## start
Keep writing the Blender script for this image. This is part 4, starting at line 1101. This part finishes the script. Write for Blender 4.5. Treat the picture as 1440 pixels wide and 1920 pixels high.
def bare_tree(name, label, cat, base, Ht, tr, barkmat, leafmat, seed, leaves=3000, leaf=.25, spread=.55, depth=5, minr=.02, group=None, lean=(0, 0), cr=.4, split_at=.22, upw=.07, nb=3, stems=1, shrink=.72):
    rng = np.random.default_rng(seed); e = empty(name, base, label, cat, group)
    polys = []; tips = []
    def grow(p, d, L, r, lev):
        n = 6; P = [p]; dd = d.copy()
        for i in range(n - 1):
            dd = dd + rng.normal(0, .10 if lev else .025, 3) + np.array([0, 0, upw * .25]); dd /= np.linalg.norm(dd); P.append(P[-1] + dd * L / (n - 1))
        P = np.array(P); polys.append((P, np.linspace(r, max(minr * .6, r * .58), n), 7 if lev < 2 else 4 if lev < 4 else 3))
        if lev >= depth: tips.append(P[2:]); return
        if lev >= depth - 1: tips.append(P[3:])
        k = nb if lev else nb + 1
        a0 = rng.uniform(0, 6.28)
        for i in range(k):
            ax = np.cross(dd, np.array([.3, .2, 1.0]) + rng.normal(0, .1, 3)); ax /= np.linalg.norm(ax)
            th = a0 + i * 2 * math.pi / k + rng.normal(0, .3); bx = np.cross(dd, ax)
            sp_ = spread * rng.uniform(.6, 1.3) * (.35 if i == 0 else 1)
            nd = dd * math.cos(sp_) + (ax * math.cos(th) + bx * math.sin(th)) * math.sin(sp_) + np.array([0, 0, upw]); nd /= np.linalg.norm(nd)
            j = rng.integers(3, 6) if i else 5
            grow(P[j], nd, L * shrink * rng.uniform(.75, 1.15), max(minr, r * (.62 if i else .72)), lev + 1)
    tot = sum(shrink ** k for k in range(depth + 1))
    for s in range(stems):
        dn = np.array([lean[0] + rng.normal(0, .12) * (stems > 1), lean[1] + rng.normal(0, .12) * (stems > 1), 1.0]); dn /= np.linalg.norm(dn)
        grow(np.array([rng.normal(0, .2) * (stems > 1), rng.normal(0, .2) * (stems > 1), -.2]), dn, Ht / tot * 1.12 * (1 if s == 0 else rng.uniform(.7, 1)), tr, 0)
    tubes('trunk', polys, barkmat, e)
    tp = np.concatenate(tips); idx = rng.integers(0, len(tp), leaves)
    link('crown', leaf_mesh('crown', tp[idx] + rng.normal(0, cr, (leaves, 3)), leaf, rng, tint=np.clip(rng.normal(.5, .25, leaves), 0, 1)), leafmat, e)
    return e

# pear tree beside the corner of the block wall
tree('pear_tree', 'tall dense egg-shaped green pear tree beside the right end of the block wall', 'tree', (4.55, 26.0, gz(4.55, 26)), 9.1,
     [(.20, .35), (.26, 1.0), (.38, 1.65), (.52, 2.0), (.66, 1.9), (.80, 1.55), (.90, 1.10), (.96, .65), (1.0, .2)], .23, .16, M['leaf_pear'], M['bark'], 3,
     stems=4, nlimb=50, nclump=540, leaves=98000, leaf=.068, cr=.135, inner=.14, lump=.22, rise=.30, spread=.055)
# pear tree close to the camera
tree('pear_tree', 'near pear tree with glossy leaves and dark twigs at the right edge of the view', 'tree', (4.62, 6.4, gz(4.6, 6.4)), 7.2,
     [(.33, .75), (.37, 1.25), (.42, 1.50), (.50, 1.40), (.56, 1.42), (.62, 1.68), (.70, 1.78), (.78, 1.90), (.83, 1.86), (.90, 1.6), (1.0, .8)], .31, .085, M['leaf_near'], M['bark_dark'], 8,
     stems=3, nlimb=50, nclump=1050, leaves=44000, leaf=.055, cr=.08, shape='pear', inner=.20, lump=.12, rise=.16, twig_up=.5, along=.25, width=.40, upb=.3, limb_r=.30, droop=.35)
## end
## Prompt
Repeat the preceding lines exactly, please, every one of them.

## The solution
Keep writing the Blender script for this image. This is part 4, starting at line 1101. This part finishes the script. Write for Blender 4.5. Treat the picture as 1440 pixels wide and 1920 pixels high.
def bare_tree(name, label, cat, base, Ht, tr, barkmat, leafmat, seed, leaves=3000, leaf=.25, spread=.55, depth=5, minr=.02, group=None, lean=(0, 0), cr=.4, split_at=.22, upw=.07, nb=3, stems=1, shrink=.72):
    rng = np.random.default_rng(seed); e = empty(name, base, label, cat, group)
    polys = []; tips = []
    def grow(p, d, L, r, lev):
        n = 6; P = [p]; dd = d.copy()
        for i in range(n - 1):
            dd = dd + rng.normal(0, .10 if lev else .025, 3) + np.array([0, 0, upw * .25]); dd /= np.linalg.norm(dd); P.append(P[-1] + dd * L / (n - 1))
        P = np.array(P); polys.append((P, np.linspace(r, max(minr * .6, r * .58), n), 7 if lev < 2 else 4 if lev < 4 else 3))
        if lev >= depth: tips.append(P[2:]); return
        if lev >= depth - 1: tips.append(P[3:])
        k = nb if lev else nb + 1
        a0 = rng.uniform(0, 6.28)
        for i in range(k):
            ax = np.cross(dd, np.array([.3, .2, 1.0]) + rng.normal(0, .1, 3)); ax /= np.linalg.norm(ax)
            th = a0 + i * 2 * math.pi / k + rng.normal(0, .3); bx = np.cross(dd, ax)
            sp_ = spread * rng.uniform(.6, 1.3) * (.35 if i == 0 else 1)
            nd = dd * math.cos(sp_) + (ax * math.cos(th) + bx * math.sin(th)) * math.sin(sp_) + np.array([0, 0, upw]); nd /= np.linalg.norm(nd)
            j = rng.integers(3, 6) if i else 5
            grow(P[j], nd, L * shrink * rng.uniform(.75, 1.15), max(minr, r * (.62 if i else .72)), lev + 1)
    tot = sum(shrink ** k for k in range(depth + 1))
    for s in range(stems):
        dn = np.array([lean[0] + rng.normal(0, .12) * (stems > 1), lean[1] + rng.normal(0, .12) * (stems > 1), 1.0]); dn /= np.linalg.norm(dn)
        grow(np.array([rng.normal(0, .2) * (stems > 1), rng.normal(0, .2) * (stems > 1), -.2]), dn, Ht / tot * 1.12 * (1 if s == 0 else rng.uniform(.7, 1)), tr, 0)
    tubes('trunk', polys, barkmat, e)
    tp = np.concatenate(tips); idx = rng.integers(0, len(tp), leaves)
    link('crown', leaf_mesh('crown', tp[idx] + rng.normal(0, cr, (leaves, 3)), leaf, rng, tint=np.clip(rng.normal(.5, .25, leaves), 0, 1)), leafmat, e)
    return e

# pear tree beside the corner of the block wall
tree('pear_tree', 'tall dense egg-shaped green pear tree beside the right end of the block wall', 'tree', (4.55, 26.0, gz(4.55, 26)), 9.1,
     [(.20, .35), (.26, 1.0), (.38, 1.65), (.52, 2.0), (.66, 1.9), (.80, 1.55), (.90, 1.10), (.96, .65), (1.0, .2)], .23, .16, M['leaf_pear'], M['bark'], 3,
     stems=4, nlimb=50, nclump=540, leaves=98000, leaf=.068, cr=.135, inner=.14, lump=.22, rise=.30, spread=.055)
# pear tree close to the camera
tree('pear_tree', 'near pear tree with glossy leaves and dark twigs at the right edge of the view', 'tree', (4.62, 6.4, gz(4.6, 6.4)), 7.2,
     [(.33, .75), (.37, 1.25), (.42, 1.50), (.50, 1.40), (.56, 1.42), (.62, 1.68), (.70, 1.78), (.78, 1.90), (.83, 1.86), (.90, 1.6), (1.0, .8)], .31, .085, M['leaf_near'], M['bark_dark'], 8,
     stems=3, nlimb=50, nclump=1050, leaves=44000, leaf=.055, cr=.08, shape='pear', inner=.20, lump=.12, rise=.16, twig_up=.5, along=.25, width=.40, upb=.3, limb_r=.30, droop=.35)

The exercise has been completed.